Eine alltägliche Situation vor allem für kleine Betriebe. Tatsächlich beklagen viele Landwirte schon lange, dass sie bei Verhandlungen eine schlechte Position hätten gegenüber den Unternehmen in der Verarbeitung oder gegenüber dem Lebensmittel-Einzelhandel. Das bestätigt auch das Bundeslandwirtschaftsministerium: Oftmals hätten die Landwirte weniger Verhandlungsmacht und damit häufiger das Nachsehen.
Gesetz gegen unlautere Handelspraktiken
Neben Milchviehhaltern sind auch Gemüsebauern betroffen, die ihre Ware direkt an den Handel liefern. Ein Beispiel: Ein Händler bestellt vom Erzeuger 30 Paletten Salat und storniert zehn davon kurzfristig - der Landwirt bleibt auf der Ware sitzen. Die Rede ist von unfairen Handelspraktiken.
Seit Sommer 2021 soll das "Agrarorganisationen-und-Lieferketten-Gesetz" für mehr Fairness sorgen. Es verbietet unfaire Praktiken. Nach einer Evaluierung im Jahr 2023 sieht das Bundesagrarministerium erste Verbesserungen: Unlautere Handelspraktiken seien zurückgegangen, kleine Erzeuger bessergestellt. Das reicht aber nach Ansicht des Ministeriums noch nicht aus. Das Gesetz soll nun nachgeschärft werden.
Bessere Erzeugerpreise für die Landwirte
Supermärkte und Discounter hätten "definitiv" zu viel Marktmacht, kritisiert Reinhild Benning von der Deutschen Umwelthilfe. Deswegen könnten sie nach wie vor unfaire Handelspraktiken durchsetzen. Benning gehört zur "Initiative faire Preise in der Lebensmittel-Lieferkette", ein Zusammenschluss von Landwirten. Auch Umweltverbände und Vertreter aus der Entwicklungspolitik sind mit dabei.
Tatsächlich beherrschen die vier größten Namen - also Edeka, Rewe, Lidl und Aldi - 85 Prozent des Lebensmittel-Marktes in Deutschland. Die Initiative setzt sich unter anderem für eine bessere Situation kleinerer Milchbauern ein, fordert darüber hinaus mehr: Sie will gesetzliche Regeln für faire Verträge und ein "Gebot für kostendeckende Preise". Damit soll sichergestellt werden, dass Landwirte bessere Erzeugerpreise erzielen.

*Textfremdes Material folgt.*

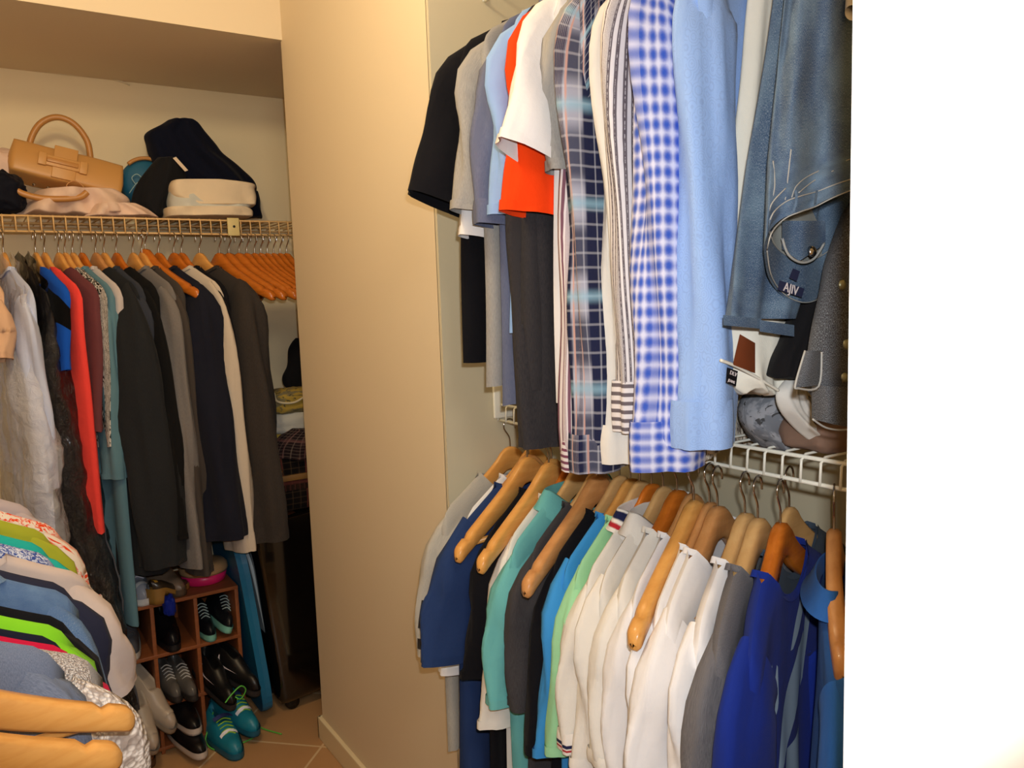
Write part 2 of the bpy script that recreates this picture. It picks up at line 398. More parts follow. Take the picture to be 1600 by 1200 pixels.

Handelsbeziehungen unter der Lupe
Doch die Lieferbeziehungen sind komplex. Der Handelsverband Deutschland weist darauf hin, dass direkte Geschäftsbeziehungen zwischen Landwirten und Handelsunternehmen "die große Ausnahme" seien. Und er betont, dass meistens nicht der Handel direkt, sondern Molkereien dazwischengeschaltet sind oder aber andere Nahrungsmittel-Produzenten. Zudem gehe ein großer Teil der landwirtschaftlichen Produkte ins Ausland.
Das Bundeslandwirtschaftsministerium setzt nun auf mehr Fairness für kleinere Höfe. Unfaire Handelspraktiken sollen weniger werden, außerdem ist geplant, dass die Lieferbeziehungen zwischen Milcherzeugern und Molkereien künftig "ausgewogener" gestaltet sind. Das Ministerium hat zudem die Monopolkommission beauftragt, die Handelsbeziehungen nochmal genau unter die Lupe zu nehmen. Die will zunächst noch Daten auswerten, bis zum Ende dieser Legislaturperiode soll es dann eine ausführliche Einschätzung geben.
Verbraucher können kleine Betriebe unterstützen
Auch Verbraucherinnen und Verbraucher können einen Teil beitragen, um kleine Betriebe zu unterstützen: Experten raten dazu, kurze Wertschöpfungsketten zu nutzen. Sprich: Gemüsekisten-Abos nutzen, Einkaufen auf dem Wochenmarkt oder in Hofläden. Eine Möglichkeit, die auch der Biohof Böse-Hartje in Thedinghausen bietet: Einmal im Monat findet dort ein Hofmarkt statt.